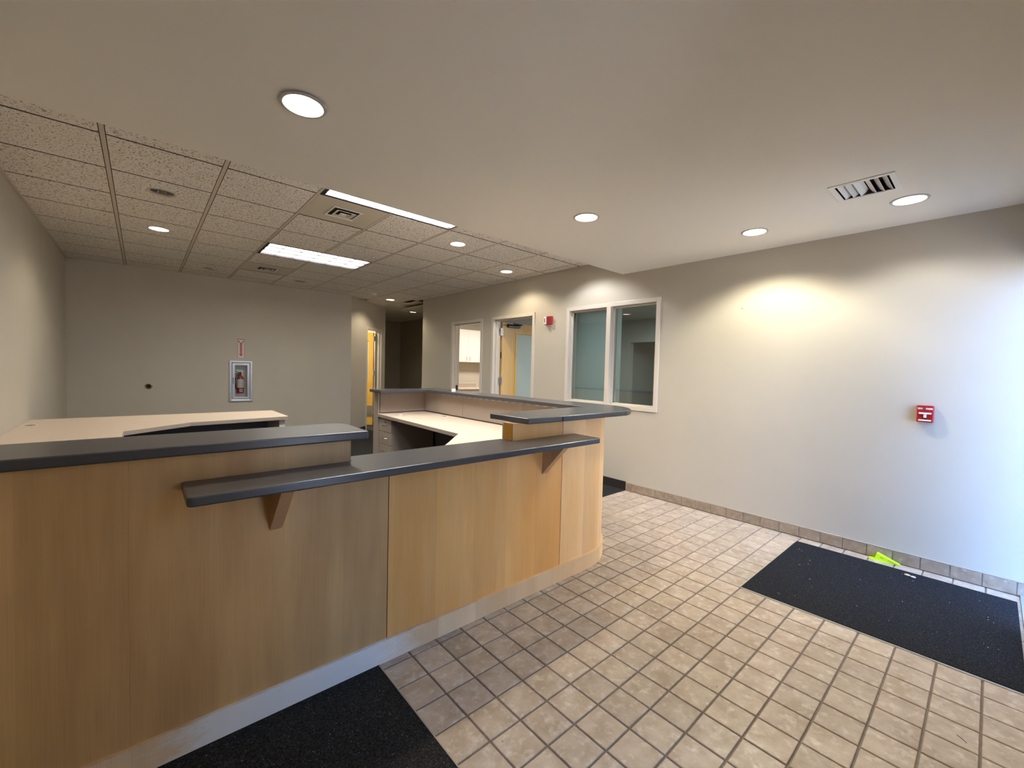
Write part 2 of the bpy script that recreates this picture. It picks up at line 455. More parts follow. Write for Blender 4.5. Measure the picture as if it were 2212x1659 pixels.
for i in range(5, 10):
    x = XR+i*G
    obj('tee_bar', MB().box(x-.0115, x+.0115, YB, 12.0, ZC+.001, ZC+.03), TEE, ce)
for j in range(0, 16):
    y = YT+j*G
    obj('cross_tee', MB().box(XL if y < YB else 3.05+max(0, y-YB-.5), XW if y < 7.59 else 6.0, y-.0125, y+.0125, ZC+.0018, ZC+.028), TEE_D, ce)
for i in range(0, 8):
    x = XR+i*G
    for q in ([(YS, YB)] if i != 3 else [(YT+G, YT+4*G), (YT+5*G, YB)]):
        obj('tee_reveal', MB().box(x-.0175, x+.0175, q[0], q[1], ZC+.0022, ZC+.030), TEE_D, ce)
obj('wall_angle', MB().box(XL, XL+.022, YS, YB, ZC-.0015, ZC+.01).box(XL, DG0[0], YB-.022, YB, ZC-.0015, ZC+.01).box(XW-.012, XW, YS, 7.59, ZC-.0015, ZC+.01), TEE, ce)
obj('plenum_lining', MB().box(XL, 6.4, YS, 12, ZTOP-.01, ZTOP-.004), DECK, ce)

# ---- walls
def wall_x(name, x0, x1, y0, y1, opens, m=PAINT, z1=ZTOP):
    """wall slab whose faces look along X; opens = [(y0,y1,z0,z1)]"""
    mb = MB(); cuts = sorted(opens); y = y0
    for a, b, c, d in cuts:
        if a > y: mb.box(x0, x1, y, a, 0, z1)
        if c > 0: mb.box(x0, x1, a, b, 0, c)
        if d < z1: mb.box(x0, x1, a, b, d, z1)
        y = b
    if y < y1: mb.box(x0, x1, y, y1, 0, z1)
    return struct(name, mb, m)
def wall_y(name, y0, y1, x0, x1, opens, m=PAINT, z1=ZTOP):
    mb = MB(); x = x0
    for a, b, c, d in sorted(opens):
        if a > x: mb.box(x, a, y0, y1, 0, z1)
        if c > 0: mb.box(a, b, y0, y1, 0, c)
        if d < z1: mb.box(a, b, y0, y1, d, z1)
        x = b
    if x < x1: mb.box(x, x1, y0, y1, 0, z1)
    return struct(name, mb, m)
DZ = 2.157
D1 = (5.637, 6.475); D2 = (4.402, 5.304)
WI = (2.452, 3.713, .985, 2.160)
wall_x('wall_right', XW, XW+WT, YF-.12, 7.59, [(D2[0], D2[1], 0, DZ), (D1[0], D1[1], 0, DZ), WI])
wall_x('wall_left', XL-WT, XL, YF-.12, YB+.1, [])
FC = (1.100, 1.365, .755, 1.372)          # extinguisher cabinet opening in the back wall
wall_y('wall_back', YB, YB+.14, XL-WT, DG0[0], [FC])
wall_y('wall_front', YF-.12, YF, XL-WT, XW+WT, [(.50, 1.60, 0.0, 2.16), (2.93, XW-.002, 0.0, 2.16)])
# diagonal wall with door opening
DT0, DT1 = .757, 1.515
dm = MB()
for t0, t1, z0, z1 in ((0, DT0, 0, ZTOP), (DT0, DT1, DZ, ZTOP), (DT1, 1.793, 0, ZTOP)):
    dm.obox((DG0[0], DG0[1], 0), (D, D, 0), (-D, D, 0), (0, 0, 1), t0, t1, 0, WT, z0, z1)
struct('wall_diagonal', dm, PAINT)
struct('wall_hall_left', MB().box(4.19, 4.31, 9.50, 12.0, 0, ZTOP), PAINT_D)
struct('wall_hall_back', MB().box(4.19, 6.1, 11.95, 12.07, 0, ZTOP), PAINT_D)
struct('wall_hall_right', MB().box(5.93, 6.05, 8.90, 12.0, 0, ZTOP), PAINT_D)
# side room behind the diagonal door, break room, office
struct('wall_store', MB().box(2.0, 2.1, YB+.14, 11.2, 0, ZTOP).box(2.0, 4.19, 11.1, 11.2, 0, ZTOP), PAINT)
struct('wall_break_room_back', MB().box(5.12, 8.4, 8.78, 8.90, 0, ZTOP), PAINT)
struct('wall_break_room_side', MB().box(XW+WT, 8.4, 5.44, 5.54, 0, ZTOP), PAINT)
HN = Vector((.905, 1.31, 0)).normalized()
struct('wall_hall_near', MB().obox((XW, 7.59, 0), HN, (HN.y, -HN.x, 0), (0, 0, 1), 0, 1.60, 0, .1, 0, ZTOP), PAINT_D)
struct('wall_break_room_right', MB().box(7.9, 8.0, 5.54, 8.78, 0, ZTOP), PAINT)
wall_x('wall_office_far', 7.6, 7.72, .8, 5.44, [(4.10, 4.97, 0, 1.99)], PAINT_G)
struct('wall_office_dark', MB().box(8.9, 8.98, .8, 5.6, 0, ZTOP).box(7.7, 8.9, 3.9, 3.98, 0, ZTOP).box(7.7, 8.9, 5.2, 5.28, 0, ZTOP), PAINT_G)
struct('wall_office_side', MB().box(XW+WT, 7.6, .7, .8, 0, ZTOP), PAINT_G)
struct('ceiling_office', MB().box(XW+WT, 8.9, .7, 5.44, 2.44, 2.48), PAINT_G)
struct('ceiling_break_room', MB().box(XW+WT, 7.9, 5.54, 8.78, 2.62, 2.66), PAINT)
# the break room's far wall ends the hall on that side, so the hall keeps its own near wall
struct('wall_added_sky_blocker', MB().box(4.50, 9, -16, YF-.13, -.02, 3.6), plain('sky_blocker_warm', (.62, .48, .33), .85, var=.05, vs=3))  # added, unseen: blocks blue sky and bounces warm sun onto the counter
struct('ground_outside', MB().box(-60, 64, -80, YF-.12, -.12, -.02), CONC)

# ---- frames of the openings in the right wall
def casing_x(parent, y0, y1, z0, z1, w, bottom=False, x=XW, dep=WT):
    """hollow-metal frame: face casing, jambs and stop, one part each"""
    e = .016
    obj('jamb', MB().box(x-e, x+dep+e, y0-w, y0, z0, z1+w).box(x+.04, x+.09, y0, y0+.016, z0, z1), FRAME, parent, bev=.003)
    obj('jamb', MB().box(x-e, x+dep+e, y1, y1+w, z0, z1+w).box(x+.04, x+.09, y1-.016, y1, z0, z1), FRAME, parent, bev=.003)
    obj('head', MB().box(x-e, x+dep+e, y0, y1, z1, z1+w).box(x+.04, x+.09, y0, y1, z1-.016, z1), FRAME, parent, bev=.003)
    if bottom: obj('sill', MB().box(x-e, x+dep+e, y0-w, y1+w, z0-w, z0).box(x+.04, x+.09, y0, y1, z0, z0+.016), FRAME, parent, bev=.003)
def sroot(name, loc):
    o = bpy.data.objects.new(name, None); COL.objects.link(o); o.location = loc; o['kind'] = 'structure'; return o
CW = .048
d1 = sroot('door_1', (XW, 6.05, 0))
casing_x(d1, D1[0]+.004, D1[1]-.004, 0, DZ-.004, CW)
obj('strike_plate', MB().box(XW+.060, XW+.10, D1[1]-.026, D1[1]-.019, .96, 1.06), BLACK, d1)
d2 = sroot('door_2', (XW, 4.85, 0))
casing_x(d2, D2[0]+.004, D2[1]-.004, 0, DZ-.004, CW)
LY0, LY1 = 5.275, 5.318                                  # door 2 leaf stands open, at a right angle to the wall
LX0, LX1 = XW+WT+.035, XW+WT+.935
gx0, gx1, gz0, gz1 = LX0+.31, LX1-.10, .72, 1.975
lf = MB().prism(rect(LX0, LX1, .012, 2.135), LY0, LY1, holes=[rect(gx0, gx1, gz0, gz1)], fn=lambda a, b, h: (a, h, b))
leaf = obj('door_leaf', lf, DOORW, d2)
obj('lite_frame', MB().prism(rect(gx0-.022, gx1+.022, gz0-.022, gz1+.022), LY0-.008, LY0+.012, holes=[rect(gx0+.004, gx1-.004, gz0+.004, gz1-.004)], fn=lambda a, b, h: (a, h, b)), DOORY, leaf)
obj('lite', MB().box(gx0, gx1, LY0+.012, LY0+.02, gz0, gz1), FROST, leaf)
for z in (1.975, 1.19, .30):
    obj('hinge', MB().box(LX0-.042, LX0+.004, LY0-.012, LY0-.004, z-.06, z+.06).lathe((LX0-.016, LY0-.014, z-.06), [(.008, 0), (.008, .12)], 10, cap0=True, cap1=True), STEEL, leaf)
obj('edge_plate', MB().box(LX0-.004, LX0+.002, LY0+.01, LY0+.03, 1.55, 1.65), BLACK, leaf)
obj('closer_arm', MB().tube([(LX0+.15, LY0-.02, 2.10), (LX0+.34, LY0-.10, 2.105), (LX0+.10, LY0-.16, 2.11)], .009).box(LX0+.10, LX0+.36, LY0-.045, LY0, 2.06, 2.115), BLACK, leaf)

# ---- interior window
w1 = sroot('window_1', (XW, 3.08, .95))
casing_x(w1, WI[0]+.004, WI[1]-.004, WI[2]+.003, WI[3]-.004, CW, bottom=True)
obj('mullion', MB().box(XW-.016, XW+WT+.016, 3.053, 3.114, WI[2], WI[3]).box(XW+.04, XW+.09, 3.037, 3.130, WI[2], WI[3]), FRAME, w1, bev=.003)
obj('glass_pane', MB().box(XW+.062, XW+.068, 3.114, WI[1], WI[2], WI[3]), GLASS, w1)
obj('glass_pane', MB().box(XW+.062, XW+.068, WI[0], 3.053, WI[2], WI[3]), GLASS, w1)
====
» What to produce: Return only the lines from the start of the data through the line that contains "ZTOP-.004), DECK, ce)", please, copying them exactly and omitting all pictures.

» Complete output:
Write part 2 of the bpy script that recreates this picture. It picks up at line 455. More parts follow. Write for Blender 4.5. Measure the picture as if it were 2212x1659 pixels.
for i in range(5, 10):
    x = XR+i*G
    obj('tee_bar', MB().box(x-.0115, x+.0115, YB, 12.0, ZC+.001, ZC+.03), TEE, ce)
for j in range(0, 16):
    y = YT+j*G
    obj('cross_tee', MB().box(XL if y < YB else 3.05+max(0, y-YB-.5), XW if y < 7.59 else 6.0, y-.0125, y+.0125, ZC+.0018, ZC+.028), TEE_D, ce)
for i in range(0, 8):
    x = XR+i*G
    for q in ([(YS, YB)] if i != 3 else [(YT+G, YT+4*G), (YT+5*G, YB)]):
        obj('tee_reveal', MB().box(x-.0175, x+.0175, q[0], q[1], ZC+.0022, ZC+.030), TEE_D, ce)
obj('wall_angle', MB().box(XL, XL+.022, YS, YB, ZC-.0015, ZC+.01).box(XL, DG0[0], YB-.022, YB, ZC-.0015, ZC+.01).box(XW-.012, XW, YS, 7.59, ZC-.0015, ZC+.01), TEE, ce)
obj('plenum_lining', MB().box(XL, 6.4, YS, 12, ZTOP-.01, ZTOP-.004), DECK, ce)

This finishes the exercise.